At Home in Garden

When Jeff and Pat Swan relocated to Evansville four years ago from their longtime home in Baton Rouge, La., their home furnishings weren’t the only things packed up and moved. Much of what was rooted in their backyard came, too. Into a large moving van went fig trees, magnolias, elephant ears, antique sugar-cane kettles, an heirloom rose bush from coastal Louisiana, and a wide variety of perennials that thrive in the hot and humid seasons of the South.

The Swans have adapted well to their Indiana home in part because their plants have, too. “I’ll always be a Southerner at heart,” says Pat, explaining why she transported her backyard garden with her. “We may live here forever, but I’ll never not be a Southerner.”

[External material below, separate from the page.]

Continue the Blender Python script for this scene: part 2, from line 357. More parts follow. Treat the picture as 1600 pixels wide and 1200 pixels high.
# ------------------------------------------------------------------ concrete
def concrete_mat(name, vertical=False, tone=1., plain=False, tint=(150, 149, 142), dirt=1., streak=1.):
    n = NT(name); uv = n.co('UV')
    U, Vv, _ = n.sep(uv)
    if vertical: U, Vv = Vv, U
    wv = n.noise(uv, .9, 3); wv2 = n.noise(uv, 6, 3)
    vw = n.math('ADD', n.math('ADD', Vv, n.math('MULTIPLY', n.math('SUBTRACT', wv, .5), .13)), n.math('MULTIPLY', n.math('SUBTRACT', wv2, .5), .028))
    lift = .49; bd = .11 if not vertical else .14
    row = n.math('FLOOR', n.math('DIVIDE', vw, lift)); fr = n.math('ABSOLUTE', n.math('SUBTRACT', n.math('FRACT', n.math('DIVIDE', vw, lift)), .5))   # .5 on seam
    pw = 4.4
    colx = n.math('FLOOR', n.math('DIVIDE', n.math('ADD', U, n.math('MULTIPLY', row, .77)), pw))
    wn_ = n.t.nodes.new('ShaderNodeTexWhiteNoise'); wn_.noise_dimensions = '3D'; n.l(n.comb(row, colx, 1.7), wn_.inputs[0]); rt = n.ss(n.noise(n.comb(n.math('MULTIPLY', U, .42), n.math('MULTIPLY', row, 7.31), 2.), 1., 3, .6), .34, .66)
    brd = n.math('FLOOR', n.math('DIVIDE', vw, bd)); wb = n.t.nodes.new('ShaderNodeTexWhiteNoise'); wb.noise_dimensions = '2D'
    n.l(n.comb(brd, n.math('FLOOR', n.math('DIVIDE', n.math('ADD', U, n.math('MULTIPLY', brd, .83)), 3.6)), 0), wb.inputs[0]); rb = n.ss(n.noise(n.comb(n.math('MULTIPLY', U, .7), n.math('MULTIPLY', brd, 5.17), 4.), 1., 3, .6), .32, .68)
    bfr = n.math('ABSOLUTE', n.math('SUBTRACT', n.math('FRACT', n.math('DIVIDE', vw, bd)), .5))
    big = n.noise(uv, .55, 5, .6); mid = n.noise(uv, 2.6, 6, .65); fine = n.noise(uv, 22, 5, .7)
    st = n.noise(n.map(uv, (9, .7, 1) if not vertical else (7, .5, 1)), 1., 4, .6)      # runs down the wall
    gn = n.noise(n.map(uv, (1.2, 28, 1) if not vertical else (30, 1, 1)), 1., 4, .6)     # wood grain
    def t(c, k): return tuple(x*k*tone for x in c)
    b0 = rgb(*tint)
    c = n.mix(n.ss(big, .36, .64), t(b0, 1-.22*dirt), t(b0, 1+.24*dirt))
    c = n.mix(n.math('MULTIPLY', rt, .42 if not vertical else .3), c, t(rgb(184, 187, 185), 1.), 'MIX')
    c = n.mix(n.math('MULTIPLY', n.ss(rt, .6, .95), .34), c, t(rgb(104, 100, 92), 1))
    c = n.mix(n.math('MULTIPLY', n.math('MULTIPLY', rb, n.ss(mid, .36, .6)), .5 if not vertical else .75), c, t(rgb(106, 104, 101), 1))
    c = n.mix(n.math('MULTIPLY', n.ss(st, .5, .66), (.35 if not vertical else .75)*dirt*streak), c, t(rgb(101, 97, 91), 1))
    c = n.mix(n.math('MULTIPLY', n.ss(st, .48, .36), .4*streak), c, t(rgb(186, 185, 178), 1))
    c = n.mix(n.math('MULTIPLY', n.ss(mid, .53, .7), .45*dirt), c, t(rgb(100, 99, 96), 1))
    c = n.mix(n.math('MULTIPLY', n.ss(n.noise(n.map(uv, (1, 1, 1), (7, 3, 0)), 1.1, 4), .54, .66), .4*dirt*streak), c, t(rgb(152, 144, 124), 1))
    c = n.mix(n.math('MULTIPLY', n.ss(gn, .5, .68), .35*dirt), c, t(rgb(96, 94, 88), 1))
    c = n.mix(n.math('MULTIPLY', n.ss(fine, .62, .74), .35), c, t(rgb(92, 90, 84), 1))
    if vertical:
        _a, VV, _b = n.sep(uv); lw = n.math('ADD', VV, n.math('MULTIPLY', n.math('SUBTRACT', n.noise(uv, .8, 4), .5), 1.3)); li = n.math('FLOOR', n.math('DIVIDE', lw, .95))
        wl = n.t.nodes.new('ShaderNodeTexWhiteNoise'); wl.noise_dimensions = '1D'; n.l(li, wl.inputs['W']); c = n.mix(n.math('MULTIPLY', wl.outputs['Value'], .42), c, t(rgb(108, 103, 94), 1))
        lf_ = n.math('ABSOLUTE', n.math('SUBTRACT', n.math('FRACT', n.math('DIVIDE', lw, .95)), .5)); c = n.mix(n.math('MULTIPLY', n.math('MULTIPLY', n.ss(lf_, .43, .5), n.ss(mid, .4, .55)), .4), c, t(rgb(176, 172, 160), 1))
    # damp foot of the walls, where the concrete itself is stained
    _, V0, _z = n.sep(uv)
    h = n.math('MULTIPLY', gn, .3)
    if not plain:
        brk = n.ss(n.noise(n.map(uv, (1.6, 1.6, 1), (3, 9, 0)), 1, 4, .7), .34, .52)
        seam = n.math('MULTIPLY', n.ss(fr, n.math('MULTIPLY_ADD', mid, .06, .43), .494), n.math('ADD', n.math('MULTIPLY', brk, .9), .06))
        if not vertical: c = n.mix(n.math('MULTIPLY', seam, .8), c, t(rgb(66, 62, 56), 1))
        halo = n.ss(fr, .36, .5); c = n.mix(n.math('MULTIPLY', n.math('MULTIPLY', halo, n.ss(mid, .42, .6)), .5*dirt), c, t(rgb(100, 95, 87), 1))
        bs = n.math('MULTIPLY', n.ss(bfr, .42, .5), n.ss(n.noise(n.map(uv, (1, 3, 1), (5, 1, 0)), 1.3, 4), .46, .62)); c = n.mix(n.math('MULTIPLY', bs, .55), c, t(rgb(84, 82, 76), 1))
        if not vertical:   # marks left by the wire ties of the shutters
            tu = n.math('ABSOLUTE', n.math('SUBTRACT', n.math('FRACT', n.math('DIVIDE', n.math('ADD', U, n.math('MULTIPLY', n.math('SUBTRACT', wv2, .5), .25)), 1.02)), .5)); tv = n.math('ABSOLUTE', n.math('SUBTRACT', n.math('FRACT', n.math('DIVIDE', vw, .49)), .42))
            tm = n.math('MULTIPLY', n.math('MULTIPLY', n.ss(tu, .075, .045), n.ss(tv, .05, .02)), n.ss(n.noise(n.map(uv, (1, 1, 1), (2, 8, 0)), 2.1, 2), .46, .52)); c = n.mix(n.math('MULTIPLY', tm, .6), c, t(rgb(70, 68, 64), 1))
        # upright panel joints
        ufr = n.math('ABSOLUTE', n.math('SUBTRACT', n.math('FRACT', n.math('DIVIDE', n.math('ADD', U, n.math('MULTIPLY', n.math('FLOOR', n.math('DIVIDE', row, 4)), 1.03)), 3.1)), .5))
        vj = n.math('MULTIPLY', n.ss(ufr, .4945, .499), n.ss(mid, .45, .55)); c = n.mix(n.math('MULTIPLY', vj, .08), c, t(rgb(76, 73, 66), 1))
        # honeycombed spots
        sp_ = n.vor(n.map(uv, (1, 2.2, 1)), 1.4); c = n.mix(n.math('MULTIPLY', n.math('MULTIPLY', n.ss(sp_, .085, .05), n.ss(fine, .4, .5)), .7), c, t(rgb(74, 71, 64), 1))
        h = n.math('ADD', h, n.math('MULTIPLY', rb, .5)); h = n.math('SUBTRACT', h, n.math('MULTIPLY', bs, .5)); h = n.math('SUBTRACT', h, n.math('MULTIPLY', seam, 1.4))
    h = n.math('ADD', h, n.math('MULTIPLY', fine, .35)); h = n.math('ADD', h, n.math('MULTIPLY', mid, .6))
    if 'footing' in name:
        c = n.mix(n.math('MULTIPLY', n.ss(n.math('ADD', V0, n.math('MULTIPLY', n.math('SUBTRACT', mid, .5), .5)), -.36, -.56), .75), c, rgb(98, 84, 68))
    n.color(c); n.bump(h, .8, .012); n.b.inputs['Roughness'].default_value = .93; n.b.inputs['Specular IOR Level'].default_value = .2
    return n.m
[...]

It’s a sentiment that offers insight into why the Swans’ backyard has been dubbed a “Southerner’s Indiana Garden” and will be featured in this year’s Southwestern Indiana Master Gardener Association’s Garden Walk. The June 13-14 event, with its theme of “Nature’s Kaleidoscope,” offers a glimpse of 11 of the city’s most fascinating private gardens. What’s even more appealing is that the garden tour will be hosted by “master gardeners” like Pat Swan, university-trained volunteers who serve as community educators to provide science-based information on horticulture and environmentally sound gardening practices.

For Swan, earning that title meant spending time at the Burden Center in Baton Rouge; it was a 440-acre plantation that was donated to Louisiana State University for horticultural research. “I drove the tractors and ran the plant sales,” says Swan, whose retirement from a career in banking freed her to pursue her true passion.

It’s a passion made plain in the stories she tells about the abundant collection of plants found on her half-acre yard. Among her beloved possessions is her “Peggy Martin Rose” bush, named for a friend from New Orleans who was an avid rosarian and lost both her home and her parents to Hurricane Katrina four years ago. When Martin returned to the family homestead after floodwaters receded, all of her prized rose bushes had been destroyed, but a new one had appeared – a vigorous climbing heirloom rose with brilliant color. Swan was among the first group of people to get a cutting from the rose bush. “It’s just exquisite,” she says.[pagebreak]

Though she brought her Southern plants with her, Swan did have to learn how to garden in a new way after moving north. During her first year here, someone asked her when she planned to lift bulbs out of her garden. “I had to ask what that meant,” Swan recalls. “A Southerner doesn’t know what it means to dig up bulbs and put them away for the winter. We just leave them in the ground year-round.”

Most of her transplanted plants have done well and those she worries about, she keeps in a small greenhouse that she and her husband built from a structure that had housed a hot tub on the property they bought when they moved here. Among its occupants are large ferns native to tropical climates that she sets out in shady areas when the weather warms. “I’ve not lost anything that I really cared about,” says Swan.

She’s eager to talk about her gardening adventures with tour patrons –– “When you’re from the South, you don’t know any strangers,” she says –– and her fellow master-gardener hosts are as well.

The tour kicks off on both days at the Southwestern Indiana Master Gardener Display Gardens, located near the Eykamp Scout Center (3501 E. Lloyd Expressway). As Lynda Heines, chairwoman of the Garden Walk, notes, “It’s a great starting place.” The variety of gardens that have been created by the local organization include a rock garden, a berry patch, an herb bed, and a rain garden. “They truly set the tone for a day of experiencing Nature’s Kaleidoscope,” says Heines.

The private gardens on the tour range from a rambling country garden on 21 acres on the North Side that includes a fruit grove and bluebird nesting boxes to a small courtyard garden in Sutherland Estates on the East Side chock full of peonies, bougainvillea, daylilies, and daisies.

A list of all the gardens and directions to each are included in a guide distributed with the purchase of tickets to the Garden Walk. Garden-related items, including seed and plant catalogs, Organic Gardening, Fine Gardening, Garden Gate, and Evansville Living magazines, as well as seeds, bird seeds, and garden tool catalogs will be given away while supplies last. Proceeds from the event go to help fund scholarships awarded to Purdue University and Ivy Tech Community College students majoring in horticulture or a related field.